- [TO BE DONE] Wherever a line in the data below holds "Blender", copy that line.

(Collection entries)
****************************************
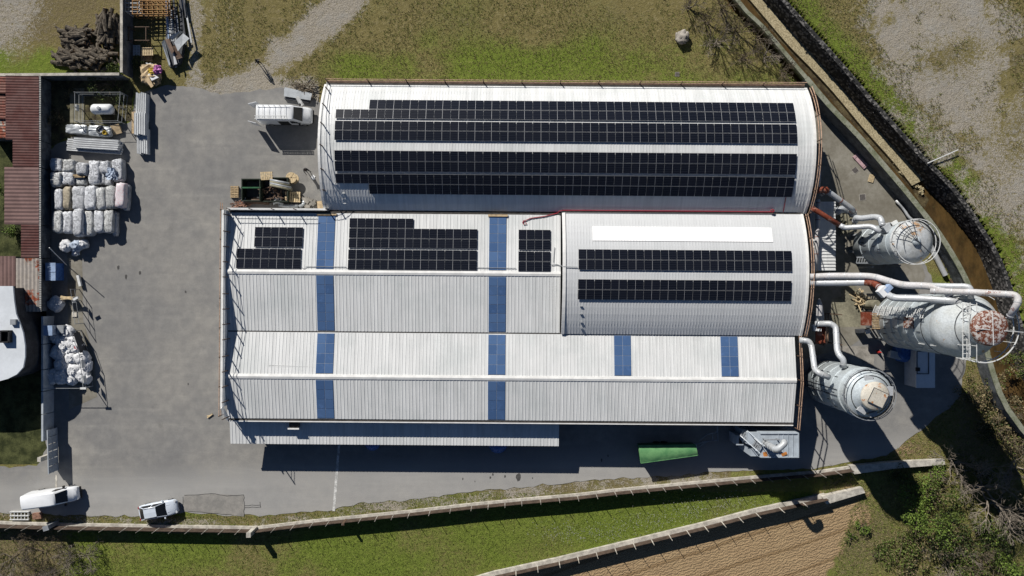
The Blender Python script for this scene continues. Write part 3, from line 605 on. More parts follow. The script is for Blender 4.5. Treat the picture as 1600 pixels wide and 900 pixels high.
# one solar module, lying with its long side along x: frame, two dark halves
PW, PH = 1.744, 1.075
def module_mesh(pw, ph):
    mb = MB(); g = .012
    mb.box(0, 0, 0, pw-.03, ph-.025, .035, mat=0)
    for sx in (-1, 1): mb.box(sx*(pw/4-.003), 0, .0195, pw/2-.034, ph-.048, .008, mat=1)
    mb.box(-pw*.28, 0, -.055, .04, ph-.1, .07, mat=0); mb.box(pw*.28, 0, -.055, .04, ph-.1, .07, mat=0)
    return mesh_of(mb, 'solar_panel', [M['pframe'], M['cell']])
MOD = module_mesh(PW, PH)
def array(label, prof, rows, x_left_of, ncols, pw=PW, skip=lambda r, c: False, lift=.16, group='solar arrays on the hall roofs'):
    """rows: list of (v_top, v_bottom) in the halls' frame"""
    r0 = rows[-1]; yb = yat((r0[0]+r0[1])/2, prof, lift); xm = x_left_of+ncols*pw/2
    t = thing('solar_array', label, 'solar array', (xm, yb, prof.z(yb)+.05), 0, group, RB)
    for r, (va, vb) in enumerate(rows):
        ya = yat(vb, prof, lift); yb2 = yat(va, prof, lift); yc = (ya+yb2)/2; za, zb = prof.z(ya), prof.z(yb2)
        sl = math.atan2(zb-za, yb2-ya); ln = math.hypot(zb-za, yb2-ya); zc = (za+zb)/2+lift
        for c in range(ncols):
            if skip(r, c): continue
            Wd = RB @ Matrix.Translation((x_left_of+(c+.5)*pw, yc, zc)) @ Matrix.Rotation(sl, 4, 'X') @ Matrix.Diagonal((1, ln/PH, 1, 1))
            inst('solar_panel', MOD, t, Wd)
    for r, (va, vb) in enumerate(rows):      # carrier rails under the modules
        cs = [c for c in range(ncols) if not skip(r, c)]
        for f in (.25, .75):
            mb = MB(RB); y = yat(va+(vb-va)*f, prof, .06); mb.beam((x_left_of+cs[0]*pw+.05, y, prof.z(y)+.06), (x_left_of+(cs[-1]+1)*pw-.05, y, prof.z(y)+.06), .05, .05); mb.build('carrier_rail', M['pframe'], t)
    return t
# north hall: barrel vault
XA0, XA1 = -20.5, 31.9
AN = Arc((450-330.2)/F*(H-4.6), (450-134.6)/F*(H-4.6), 4.6, 2.55); ysA = lin(AN.yS, AN.yN, 20)
tA = hall('vaulted_hall', 'long north hall with a white barrel vaulted metal roof under four rows of solar panels', (XA0+XA1)/2, AN.yc)
mb = MB(RB); roof_surface(mb, AN, XA0, XA1, ysA); ribs(mb, AN, XA0+.2, XA1-.2, lin(AN.yS, AN.yN, 14), .315, .036, .024); mb.build('roof', M['roof'], tA)
hall_walls(tA, AN, XA0, XA1, ysA)
mb = MB(RB); mb.box((XA0+XA1)/2, AN.yS-.12, 4.42, XA1-XA0, .22, .2); mb.build('gutter', M['gutter'], tA); mb = MB(RB); mb.box((XA0+XA1)/2, AN.yN+.14, 4.40, XA1-XA0, .24, .2); mb.build('gutter', M['gutter'], tA)
for x in (XA0, XA1):                          # edge flashing along both gable arcs
    mb = MB(RB)
    for a, b in zip(ysA[:-1], ysA[1:]): mb.beam((x, a, AN.z(a)+.03), (x, b, AN.z(b)+.03), .28, .12)
    mb.build('edge_flashing', M['trim'], tA)
xl = xat(523, 6.6)
array('north hall, northernmost solar array, its first row two panels short at the west end', AN, [(157.4,172.2),(172.6,187.0)], xl, 28, skip=lambda r, c: r == 0 and c < 2)
array('north hall, solar array just north of the ridge strip, full double row', AN, [(190.6,205.3),(205.7,221.0)], xl, 28)
array('north hall, solar array just south of the bare ridge strip, full double row', AN, [(236.8,253.0),(253.4,269.8)], xl, 28)
array('north hall, southernmost solar array, its last row two panels short at the west end', AN, [(273.2,288.6),(289.0,304.8)], xl, 28, skip=lambda r, c: r == 1 and c < 2)
# west halls: two low gables behind one parapet
XB0, XB1, XD1, XC1 = -31.0, 5.25, 31.5, 30.9
BG = Gab((450-520.6)/F*(H-4.6), (450-334.6)/F*(H-4.6), (450-427.5)/F*(H-5.4), 4.6, 4.6, 5.42)
CG = Gab((450-657.6)/F*(H-4.45), (450-520.8)/F*(H-4.6), (450-591)/F*(H-5.3), 4.45, 4.6, 5.28)
tB = hall('gabled_hall', 'west gabled hall with small solar arrays on its north slope and two blue strips', (XB0+XB1)/2, BG.yr)
tC = hall('gabled_hall', 'long south gabled hall with a bare white roof and four blue rooflight strips', (XB0+XC1)/2, CG.yr)
SKY = [(495.2, 522.2), (763.6, 790.6)]; SKYC = [(960.5, 987), (1127.5, 1154.5)]
skB = [(xat(a, 5.0), xat(b, 5.0)) for a, b in SKY]; skC = [(xat(a, 5.0), xat(b, 5.0)) for a, b in SKYC]
def slopes(g): return [g.yS, g.yr-.001, g.yr+.001, g.yN]
for t, g, x1, sk in ((tB, BG, XB1, skB), (tC, CG, XC1, skB)):
    mb = MB(RB)
    for a, b in ((g.yS+.06, g.yr), (g.yr, g.yN-.06)): roof_surface(mb, g, XB0, x1, [a, b])
    N_ = (g.yr+.25, g.yN-.1); S_ = (g.yS+.1, g.yr-.25)
    ribs(mb, g, XB0+.3, x1-.1, N_, .373, .042, .032, skip=sk+(skC if t is tC else [])); ribs(mb, g, XB0+.3, x1-.1, S_, .373, .042, .032, skip=sk)
    mb.build('roof', M['roof'], t)
    mb = MB(RB)
    for s in (-1, 1): 
        y1 = g.yr+s*.25; mb.add([(XB0,g.yr,g.zr+.10),(x1,g.yr,g.zr+.10),(x1,y1,g.z(y1)+.07),(XB0,y1,g.z(y1)+.07),(XB0,y1,g.z(y1)+.0),(x1,y1,g.z(y1)+.0)], [(0,1,2,3),(3,2,5,4)] if s < 0 else [(3,2,1,0),(4,5,2,3)])
    mb.build('ridge_cap', M['trim'], t)
    hall_walls(t, g, XB0, x1, slopes(g), 'WESN')
mb = MB(RB); mb.box((XB0+XB1)/2, BG.yN+.02, 4.50, XB1-XB0, .3, .16); mb.build('gutter', M['gutter'], tB)
mb = MB(RB); mb.box((XB0+XC1)/2, (BG.yS+CG.yN)/2, 4.535, XC1-XB0, .1, .1); mb.build('valley_gutter', M['gutter'], tC)
mb = MB(RB); mb.box((XB0+XC1)/2, CG.yS-.10, 4.30, XC1-XB0, .2, .18); mb.build('gutter', M['gutter'], tC); mb = MB(RB); mb.box((XB0+XC1)/2, CG.yS-.26, 4.35, XC1-XB0, .10, .2); mb.build('fascia', M['trim'], tC)
def skylight(t, g, x0, x1, side, rows):
    a, b = (g.yr+.36, g.yN-.16) if side > 0 else (g.yS+.16, g.yr-.36)
    za, zb = g.z(a), g.z(b); sl = math.atan2(zb-za, b-a); ln = math.hypot(b-a, zb-za)
    mb = MB(RB); R = Matrix.Rotation(sl, 3, 'X'); c_ = Vector(((x0+x1)/2, (a+b)/2, (za+zb)/2+.012)); mb.box(*c_, x1-x0, ln, .05, rot=R)
    fr = mb.build('rooflight', M['skyframe'], t); pw = (x1-x0)/2-.05; ph = ln/rows-.05
    m2 = MB(); m2.box(0, 0, 0, pw, ph, .03); me_ = mesh_of(m2, 'pane', M['sky'])
    for i in range(2):
        for j in range(rows):
            off = Vector(((i-.5)*(pw+.05), (j+.5)*ln/rows-ln/2, .035)); inst('pane', me_, fr, RB @ Matrix.Translation(c_) @ R.to_4x4() @ Matrix.Translation(off))
for x0, x1 in skB:
    skylight(tB, BG, x0, x1, 1, 6); skylight(tB, BG, x0, x1, -1, 6); skylight(tC, CG, x0, x1, 1, 4); skylight(tC, CG, x0, x1, -1, 4)
for x0, x1 in skC: skylight(tC, CG, x0, x1, 1, 4)
for x0, x1 in skB:
    mb = MB(RB); mb.box((x0+x1)/2, BG.yN-.18, 4.75, x1-x0+.25, .22, .12); mb.build('rooflight_kerb', M['card'], tB)
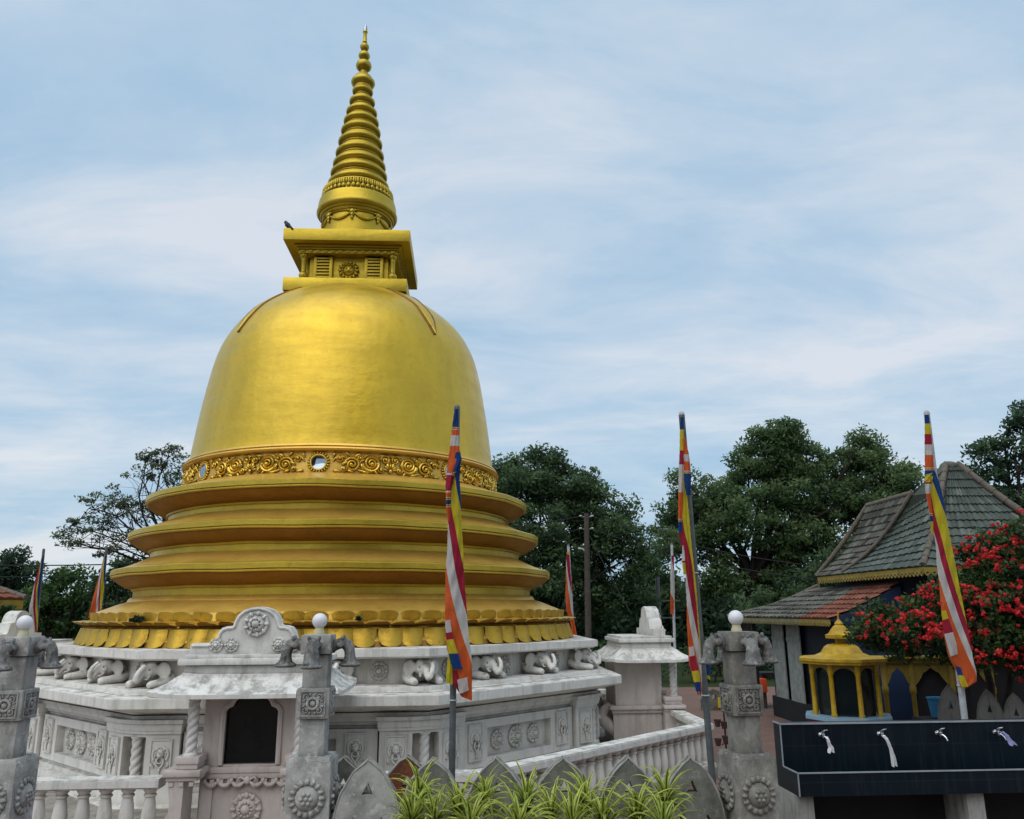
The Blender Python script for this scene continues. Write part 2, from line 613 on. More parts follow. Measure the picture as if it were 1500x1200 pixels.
****************************************
- [RESULT OF THIS EXERCISE]
The Blender Python script for this scene continues. Write part 3, from line 605 on. More parts follow. The script is for Blender 4.5. Treat the picture as 1600 pixels wide and 900 pixels high.
The Blender Python script for this scene continues. Write part 2, from line 613 on. More parts follow. Measure the picture as if it were 1500x1200 pixels.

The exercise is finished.